** Start Task material **
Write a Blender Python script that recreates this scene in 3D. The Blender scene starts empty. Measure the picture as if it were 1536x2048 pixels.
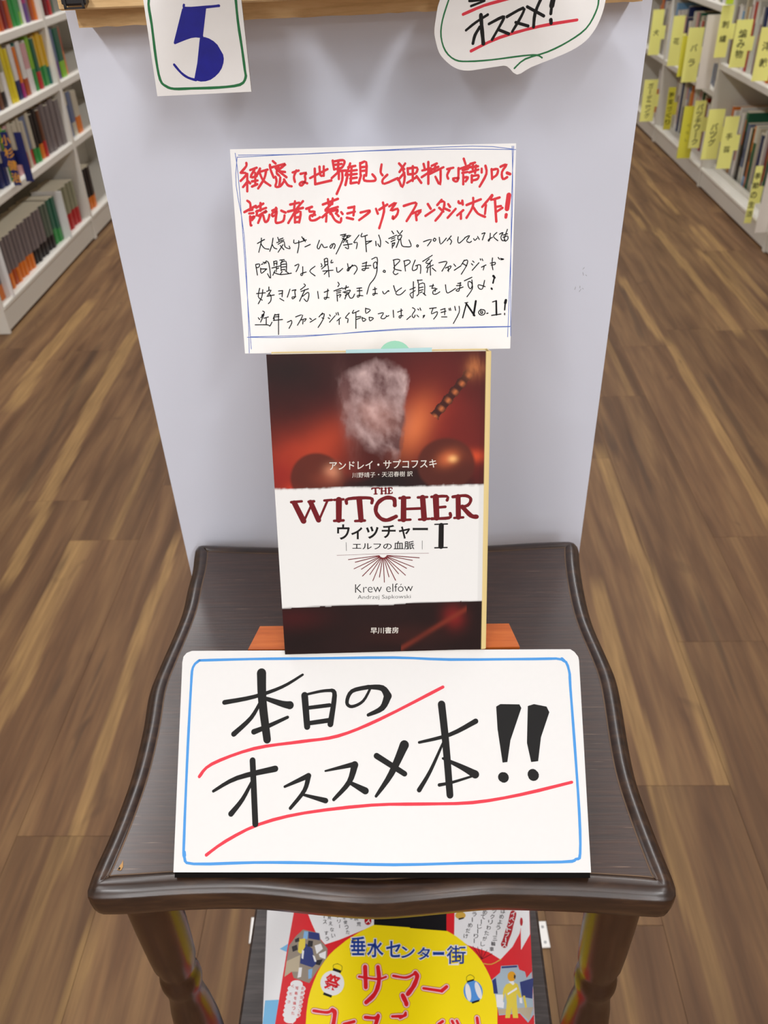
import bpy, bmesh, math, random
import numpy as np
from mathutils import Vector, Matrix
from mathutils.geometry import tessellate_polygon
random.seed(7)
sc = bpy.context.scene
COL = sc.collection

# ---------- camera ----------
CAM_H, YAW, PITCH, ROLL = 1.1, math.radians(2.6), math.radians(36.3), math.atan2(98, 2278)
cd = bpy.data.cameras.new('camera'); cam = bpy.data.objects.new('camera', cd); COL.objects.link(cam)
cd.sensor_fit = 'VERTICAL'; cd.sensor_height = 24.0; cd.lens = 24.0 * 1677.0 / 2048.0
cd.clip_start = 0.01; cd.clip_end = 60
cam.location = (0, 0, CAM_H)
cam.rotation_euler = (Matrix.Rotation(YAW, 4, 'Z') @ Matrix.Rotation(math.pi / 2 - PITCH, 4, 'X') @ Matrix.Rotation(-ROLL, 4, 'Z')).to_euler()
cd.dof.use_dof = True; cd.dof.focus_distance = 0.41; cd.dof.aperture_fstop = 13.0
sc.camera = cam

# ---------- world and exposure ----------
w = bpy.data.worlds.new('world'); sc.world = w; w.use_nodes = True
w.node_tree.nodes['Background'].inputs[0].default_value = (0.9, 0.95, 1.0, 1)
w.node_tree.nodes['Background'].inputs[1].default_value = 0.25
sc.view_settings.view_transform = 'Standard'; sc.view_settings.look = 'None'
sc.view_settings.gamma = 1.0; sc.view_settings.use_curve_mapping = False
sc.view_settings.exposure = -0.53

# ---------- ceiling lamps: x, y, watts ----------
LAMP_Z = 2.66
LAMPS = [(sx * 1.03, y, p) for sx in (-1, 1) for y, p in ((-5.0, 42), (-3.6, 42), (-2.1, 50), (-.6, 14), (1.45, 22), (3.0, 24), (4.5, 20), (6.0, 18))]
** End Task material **
** Start Task material **
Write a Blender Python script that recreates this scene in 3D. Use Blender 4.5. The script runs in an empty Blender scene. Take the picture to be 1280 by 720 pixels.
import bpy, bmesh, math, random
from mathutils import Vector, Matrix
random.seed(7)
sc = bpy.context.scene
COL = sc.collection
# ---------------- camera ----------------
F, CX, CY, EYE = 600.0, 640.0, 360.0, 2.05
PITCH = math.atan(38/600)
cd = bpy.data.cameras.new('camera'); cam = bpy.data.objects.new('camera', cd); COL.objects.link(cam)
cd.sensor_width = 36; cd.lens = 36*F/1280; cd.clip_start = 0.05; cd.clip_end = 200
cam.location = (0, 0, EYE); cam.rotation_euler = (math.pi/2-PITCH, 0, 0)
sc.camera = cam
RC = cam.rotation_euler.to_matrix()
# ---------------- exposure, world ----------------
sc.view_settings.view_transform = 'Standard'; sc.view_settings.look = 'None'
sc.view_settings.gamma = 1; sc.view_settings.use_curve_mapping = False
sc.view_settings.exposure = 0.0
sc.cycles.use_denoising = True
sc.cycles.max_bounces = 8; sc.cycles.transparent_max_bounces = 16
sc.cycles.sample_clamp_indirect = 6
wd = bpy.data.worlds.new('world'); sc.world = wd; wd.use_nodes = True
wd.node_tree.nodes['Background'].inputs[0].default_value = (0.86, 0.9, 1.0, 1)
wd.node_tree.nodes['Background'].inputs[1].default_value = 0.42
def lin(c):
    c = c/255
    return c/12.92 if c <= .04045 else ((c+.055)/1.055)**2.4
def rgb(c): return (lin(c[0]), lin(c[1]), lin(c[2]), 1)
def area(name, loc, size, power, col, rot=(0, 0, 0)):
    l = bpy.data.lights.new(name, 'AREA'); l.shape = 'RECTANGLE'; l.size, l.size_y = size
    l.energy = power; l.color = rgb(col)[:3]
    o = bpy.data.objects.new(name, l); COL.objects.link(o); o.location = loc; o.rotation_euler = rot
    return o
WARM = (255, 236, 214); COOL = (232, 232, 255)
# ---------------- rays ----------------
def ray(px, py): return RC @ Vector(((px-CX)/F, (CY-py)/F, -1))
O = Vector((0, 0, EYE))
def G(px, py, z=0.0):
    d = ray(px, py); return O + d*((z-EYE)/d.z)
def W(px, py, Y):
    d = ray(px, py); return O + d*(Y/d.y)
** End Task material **
**What is required:** Start at the line containing "were 1536x2048 pixels." and stop at the line containing "LAMPS = [(sx"; transcribe those lines exactly, skipping pictures.

**Output for this exercise:**
Write a Blender Python script that recreates this scene in 3D. The Blender scene starts empty. Measure the picture as if it were 1536x2048 pixels.
import bpy, bmesh, math, random
import numpy as np
from mathutils import Vector, Matrix
from mathutils.geometry import tessellate_polygon
random.seed(7)
sc = bpy.context.scene
COL = sc.collection

# ---------- camera ----------
CAM_H, YAW, PITCH, ROLL = 1.1, math.radians(2.6), math.radians(36.3), math.atan2(98, 2278)
cd = bpy.data.cameras.new('camera'); cam = bpy.data.objects.new('camera', cd); COL.objects.link(cam)
cd.sensor_fit = 'VERTICAL'; cd.sensor_height = 24.0; cd.lens = 24.0 * 1677.0 / 2048.0
cd.clip_start = 0.01; cd.clip_end = 60
cam.location = (0, 0, CAM_H)
cam.rotation_euler = (Matrix.Rotation(YAW, 4, 'Z') @ Matrix.Rotation(math.pi / 2 - PITCH, 4, 'X') @ Matrix.Rotation(-ROLL, 4, 'Z')).to_euler()
cd.dof.use_dof = True; cd.dof.focus_distance = 0.41; cd.dof.aperture_fstop = 13.0
sc.camera = cam

# ---------- world and exposure ----------
w = bpy.data.worlds.new('world'); sc.world = w; w.use_nodes = True
w.node_tree.nodes['Background'].inputs[0].default_value = (0.9, 0.95, 1.0, 1)
w.node_tree.nodes['Background'].inputs[1].default_value = 0.25
sc.view_settings.view_transform = 'Standard'; sc.view_settings.look = 'None'
sc.view_settings.gamma = 1.0; sc.view_settings.use_curve_mapping = False
sc.view_settings.exposure = -0.53

# ---------- ceiling lamps: x, y, watts ----------
LAMP_Z = 2.66
LAMPS = [(sx * 1.03, y, p) for sx in (-1, 1) for y, p in ((-5.0, 42), (-3.6, 42), (-2.1, 50), (-.6, 14), (1.45, 22), (3.0, 24), (4.5, 20), (6.0, 18))]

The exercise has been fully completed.